═══ Raw data ═══

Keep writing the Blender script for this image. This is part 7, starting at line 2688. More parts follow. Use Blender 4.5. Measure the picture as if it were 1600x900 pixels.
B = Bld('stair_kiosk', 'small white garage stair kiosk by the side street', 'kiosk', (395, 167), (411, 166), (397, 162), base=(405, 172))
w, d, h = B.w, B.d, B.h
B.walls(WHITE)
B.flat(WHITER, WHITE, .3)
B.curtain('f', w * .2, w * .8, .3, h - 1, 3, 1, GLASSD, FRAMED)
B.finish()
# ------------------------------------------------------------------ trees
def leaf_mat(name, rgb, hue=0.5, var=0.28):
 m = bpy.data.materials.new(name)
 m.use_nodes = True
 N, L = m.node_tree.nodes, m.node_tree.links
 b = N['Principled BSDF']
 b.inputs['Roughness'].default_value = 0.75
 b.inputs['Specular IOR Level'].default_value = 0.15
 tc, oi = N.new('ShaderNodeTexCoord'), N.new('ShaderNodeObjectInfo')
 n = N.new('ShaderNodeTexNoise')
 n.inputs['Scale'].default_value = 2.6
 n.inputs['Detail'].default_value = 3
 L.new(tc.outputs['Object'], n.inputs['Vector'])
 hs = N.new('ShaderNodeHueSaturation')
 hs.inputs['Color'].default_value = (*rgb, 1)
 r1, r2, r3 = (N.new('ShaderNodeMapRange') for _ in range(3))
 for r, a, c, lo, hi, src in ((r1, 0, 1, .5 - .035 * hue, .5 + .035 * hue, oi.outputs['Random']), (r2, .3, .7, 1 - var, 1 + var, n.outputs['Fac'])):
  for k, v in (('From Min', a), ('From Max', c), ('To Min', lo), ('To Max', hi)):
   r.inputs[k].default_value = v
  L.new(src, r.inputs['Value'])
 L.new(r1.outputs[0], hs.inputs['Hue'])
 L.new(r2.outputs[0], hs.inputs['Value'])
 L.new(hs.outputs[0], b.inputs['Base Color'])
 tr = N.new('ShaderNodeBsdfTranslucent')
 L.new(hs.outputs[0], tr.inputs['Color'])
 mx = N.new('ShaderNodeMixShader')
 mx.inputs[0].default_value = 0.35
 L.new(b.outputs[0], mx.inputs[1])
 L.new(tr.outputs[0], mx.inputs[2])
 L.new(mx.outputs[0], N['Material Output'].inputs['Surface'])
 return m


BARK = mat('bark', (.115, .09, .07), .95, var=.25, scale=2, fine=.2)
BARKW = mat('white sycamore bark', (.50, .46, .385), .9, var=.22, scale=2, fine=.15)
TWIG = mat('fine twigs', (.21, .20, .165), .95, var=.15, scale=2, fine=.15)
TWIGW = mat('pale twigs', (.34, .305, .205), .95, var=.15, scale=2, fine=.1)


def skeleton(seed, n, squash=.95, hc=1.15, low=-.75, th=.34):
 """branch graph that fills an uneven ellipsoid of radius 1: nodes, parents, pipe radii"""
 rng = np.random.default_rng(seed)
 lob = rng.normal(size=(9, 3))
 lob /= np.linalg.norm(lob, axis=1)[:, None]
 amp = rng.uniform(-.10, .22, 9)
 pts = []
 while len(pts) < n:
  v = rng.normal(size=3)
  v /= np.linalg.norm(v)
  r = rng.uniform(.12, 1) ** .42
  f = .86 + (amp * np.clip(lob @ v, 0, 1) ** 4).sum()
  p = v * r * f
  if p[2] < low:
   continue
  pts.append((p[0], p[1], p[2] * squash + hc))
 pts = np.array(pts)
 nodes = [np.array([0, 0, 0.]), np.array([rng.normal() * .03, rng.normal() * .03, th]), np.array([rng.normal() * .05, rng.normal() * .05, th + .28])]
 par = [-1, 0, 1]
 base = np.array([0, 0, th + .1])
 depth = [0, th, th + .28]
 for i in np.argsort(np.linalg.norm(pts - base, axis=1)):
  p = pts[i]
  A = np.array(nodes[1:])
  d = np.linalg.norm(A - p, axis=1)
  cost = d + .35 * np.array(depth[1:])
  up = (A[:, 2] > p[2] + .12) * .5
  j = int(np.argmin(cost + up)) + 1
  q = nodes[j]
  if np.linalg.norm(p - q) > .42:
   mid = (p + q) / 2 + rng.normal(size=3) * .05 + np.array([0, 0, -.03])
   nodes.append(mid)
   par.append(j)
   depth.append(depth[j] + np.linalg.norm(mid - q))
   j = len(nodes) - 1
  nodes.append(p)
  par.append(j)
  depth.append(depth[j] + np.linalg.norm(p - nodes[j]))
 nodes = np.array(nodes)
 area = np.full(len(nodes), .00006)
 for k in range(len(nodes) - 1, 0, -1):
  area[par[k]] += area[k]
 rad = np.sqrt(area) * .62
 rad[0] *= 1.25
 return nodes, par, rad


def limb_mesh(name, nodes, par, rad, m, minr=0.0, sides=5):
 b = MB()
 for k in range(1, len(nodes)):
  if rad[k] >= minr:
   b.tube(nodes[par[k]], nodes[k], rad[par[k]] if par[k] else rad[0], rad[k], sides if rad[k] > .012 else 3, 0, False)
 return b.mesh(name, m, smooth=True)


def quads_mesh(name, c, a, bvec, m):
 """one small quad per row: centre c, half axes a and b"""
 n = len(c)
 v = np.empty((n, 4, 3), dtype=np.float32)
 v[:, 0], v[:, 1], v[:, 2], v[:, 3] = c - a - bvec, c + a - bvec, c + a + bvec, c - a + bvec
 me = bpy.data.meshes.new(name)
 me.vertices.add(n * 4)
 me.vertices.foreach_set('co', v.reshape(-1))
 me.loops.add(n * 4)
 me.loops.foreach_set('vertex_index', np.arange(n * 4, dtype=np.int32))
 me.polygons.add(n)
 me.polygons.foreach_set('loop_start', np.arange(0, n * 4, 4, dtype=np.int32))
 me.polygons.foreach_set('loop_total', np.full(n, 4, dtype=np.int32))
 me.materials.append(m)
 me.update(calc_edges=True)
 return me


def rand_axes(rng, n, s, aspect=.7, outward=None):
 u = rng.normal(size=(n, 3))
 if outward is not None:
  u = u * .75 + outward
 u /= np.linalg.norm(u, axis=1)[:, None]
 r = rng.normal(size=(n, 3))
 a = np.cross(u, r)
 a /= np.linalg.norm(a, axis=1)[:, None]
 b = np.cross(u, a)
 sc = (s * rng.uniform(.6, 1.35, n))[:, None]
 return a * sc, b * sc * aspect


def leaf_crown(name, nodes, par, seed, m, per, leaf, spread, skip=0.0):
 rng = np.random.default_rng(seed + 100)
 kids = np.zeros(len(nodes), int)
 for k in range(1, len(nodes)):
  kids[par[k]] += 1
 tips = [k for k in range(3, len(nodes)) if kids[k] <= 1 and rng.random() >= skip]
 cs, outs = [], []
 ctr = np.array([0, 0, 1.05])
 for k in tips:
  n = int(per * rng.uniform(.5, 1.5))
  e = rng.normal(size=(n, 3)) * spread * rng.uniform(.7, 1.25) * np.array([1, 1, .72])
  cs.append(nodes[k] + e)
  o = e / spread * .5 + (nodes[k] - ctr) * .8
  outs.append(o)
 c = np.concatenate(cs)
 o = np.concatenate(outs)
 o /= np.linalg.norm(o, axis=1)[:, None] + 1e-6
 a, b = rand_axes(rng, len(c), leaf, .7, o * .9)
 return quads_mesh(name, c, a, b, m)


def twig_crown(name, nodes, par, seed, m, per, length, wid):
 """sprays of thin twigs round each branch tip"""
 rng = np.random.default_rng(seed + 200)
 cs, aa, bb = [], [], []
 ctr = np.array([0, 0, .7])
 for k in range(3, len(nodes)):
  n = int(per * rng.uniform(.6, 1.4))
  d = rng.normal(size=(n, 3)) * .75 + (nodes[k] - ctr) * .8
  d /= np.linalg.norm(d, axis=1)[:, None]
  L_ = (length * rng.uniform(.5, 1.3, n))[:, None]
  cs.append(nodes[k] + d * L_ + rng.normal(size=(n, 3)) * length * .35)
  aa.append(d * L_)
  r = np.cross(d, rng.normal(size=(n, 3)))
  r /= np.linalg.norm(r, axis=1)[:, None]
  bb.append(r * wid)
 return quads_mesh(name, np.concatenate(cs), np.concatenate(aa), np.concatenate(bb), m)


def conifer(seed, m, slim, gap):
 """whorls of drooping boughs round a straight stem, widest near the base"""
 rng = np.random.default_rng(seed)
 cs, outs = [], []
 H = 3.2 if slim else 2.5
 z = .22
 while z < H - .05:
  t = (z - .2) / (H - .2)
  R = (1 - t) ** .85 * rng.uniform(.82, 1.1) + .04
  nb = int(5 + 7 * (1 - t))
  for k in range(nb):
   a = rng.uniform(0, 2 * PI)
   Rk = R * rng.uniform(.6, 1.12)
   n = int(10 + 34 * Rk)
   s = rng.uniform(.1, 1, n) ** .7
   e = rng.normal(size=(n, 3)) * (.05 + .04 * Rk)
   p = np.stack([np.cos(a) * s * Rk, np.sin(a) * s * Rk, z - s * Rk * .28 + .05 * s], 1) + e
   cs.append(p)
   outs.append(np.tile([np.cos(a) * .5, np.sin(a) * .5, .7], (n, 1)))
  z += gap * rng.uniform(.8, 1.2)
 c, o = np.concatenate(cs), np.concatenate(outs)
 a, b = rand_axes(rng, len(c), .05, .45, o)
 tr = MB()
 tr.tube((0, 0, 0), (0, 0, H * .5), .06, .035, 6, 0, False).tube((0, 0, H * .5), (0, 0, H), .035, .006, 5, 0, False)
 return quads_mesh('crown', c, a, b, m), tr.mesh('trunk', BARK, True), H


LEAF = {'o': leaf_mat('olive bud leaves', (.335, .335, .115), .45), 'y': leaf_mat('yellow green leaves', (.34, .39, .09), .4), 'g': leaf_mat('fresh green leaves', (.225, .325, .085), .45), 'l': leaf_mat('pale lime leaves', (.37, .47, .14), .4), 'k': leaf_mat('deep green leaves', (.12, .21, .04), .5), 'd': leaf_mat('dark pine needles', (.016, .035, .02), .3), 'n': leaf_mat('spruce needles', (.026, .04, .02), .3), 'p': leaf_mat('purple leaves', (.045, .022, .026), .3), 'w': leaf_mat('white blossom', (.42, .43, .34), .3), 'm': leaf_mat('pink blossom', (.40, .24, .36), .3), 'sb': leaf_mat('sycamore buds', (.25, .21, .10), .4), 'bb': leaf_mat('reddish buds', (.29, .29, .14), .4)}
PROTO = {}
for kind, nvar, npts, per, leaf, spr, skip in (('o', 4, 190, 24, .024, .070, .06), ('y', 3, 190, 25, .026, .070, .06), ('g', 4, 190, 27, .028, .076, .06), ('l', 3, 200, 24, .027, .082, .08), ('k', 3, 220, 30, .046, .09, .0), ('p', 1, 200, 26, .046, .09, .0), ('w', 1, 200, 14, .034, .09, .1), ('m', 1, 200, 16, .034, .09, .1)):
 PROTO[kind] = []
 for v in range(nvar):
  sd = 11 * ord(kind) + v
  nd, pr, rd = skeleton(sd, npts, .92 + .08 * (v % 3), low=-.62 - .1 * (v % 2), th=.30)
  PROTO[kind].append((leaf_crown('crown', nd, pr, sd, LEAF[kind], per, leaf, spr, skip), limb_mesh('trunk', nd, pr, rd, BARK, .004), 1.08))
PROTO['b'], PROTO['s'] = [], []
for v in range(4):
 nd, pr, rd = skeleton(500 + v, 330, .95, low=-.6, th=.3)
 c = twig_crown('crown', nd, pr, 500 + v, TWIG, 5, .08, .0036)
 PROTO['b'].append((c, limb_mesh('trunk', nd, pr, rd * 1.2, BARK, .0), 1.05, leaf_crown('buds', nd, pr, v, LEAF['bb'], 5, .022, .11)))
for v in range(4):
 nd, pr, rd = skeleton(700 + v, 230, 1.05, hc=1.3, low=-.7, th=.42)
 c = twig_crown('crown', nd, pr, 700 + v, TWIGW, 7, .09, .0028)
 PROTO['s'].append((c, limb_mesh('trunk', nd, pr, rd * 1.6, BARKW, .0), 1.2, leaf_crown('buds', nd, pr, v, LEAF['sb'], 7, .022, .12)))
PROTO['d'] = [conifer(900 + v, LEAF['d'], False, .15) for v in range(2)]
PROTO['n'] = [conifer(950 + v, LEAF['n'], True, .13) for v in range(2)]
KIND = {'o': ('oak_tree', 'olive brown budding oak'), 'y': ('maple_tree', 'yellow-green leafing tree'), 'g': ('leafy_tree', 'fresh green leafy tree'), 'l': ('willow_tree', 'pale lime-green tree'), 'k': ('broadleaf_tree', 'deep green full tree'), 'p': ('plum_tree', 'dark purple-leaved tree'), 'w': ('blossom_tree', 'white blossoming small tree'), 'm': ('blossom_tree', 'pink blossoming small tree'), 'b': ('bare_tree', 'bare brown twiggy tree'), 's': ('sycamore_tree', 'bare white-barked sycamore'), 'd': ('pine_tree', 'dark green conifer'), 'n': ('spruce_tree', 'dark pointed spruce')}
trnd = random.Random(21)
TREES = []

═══

The task — From the very first line of the data through the line with "TWIGW = mat('pale" in it, please reproduce each line exactly and output nothing more.

Result for this exercise —
Keep writing the Blender script for this image. This is part 7, starting at line 2688. More parts follow. Use Blender 4.5. Measure the picture as if it were 1600x900 pixels.
B = Bld('stair_kiosk', 'small white garage stair kiosk by the side street', 'kiosk', (395, 167), (411, 166), (397, 162), base=(405, 172))
w, d, h = B.w, B.d, B.h
B.walls(WHITE)
B.flat(WHITER, WHITE, .3)
B.curtain('f', w * .2, w * .8, .3, h - 1, 3, 1, GLASSD, FRAMED)
B.finish()
# ------------------------------------------------------------------ trees
def leaf_mat(name, rgb, hue=0.5, var=0.28):
 m = bpy.data.materials.new(name)
 m.use_nodes = True
 N, L = m.node_tree.nodes, m.node_tree.links
 b = N['Principled BSDF']
 b.inputs['Roughness'].default_value = 0.75
 b.inputs['Specular IOR Level'].default_value = 0.15
 tc, oi = N.new('ShaderNodeTexCoord'), N.new('ShaderNodeObjectInfo')
 n = N.new('ShaderNodeTexNoise')
 n.inputs['Scale'].default_value = 2.6
 n.inputs['Detail'].default_value = 3
 L.new(tc.outputs['Object'], n.inputs['Vector'])
 hs = N.new('ShaderNodeHueSaturation')
 hs.inputs['Color'].default_value = (*rgb, 1)
 r1, r2, r3 = (N.new('ShaderNodeMapRange') for _ in range(3))
 for r, a, c, lo, hi, src in ((r1, 0, 1, .5 - .035 * hue, .5 + .035 * hue, oi.outputs['Random']), (r2, .3, .7, 1 - var, 1 + var, n.outputs['Fac'])):
  for k, v in (('From Min', a), ('From Max', c), ('To Min', lo), ('To Max', hi)):
   r.inputs[k].default_value = v
  L.new(src, r.inputs['Value'])
 L.new(r1.outputs[0], hs.inputs['Hue'])
 L.new(r2.outputs[0], hs.inputs['Value'])
 L.new(hs.outputs[0], b.inputs['Base Color'])
 tr = N.new('ShaderNodeBsdfTranslucent')
 L.new(hs.outputs[0], tr.inputs['Color'])
 mx = N.new('ShaderNodeMixShader')
 mx.inputs[0].default_value = 0.35
 L.new(b.outputs[0], mx.inputs[1])
 L.new(tr.outputs[0], mx.inputs[2])
 L.new(mx.outputs[0], N['Material Output'].inputs['Surface'])
 return m


BARK = mat('bark', (.115, .09, .07), .95, var=.25, scale=2, fine=.2)
BARKW = mat('white sycamore bark', (.50, .46, .385), .9, var=.22, scale=2, fine=.15)
TWIG = mat('fine twigs', (.21, .20, .165), .95, var=.15, scale=2, fine=.15)
TWIGW = mat('pale twigs', (.34, .305, .205), .95, var=.15, scale=2, fine=.1)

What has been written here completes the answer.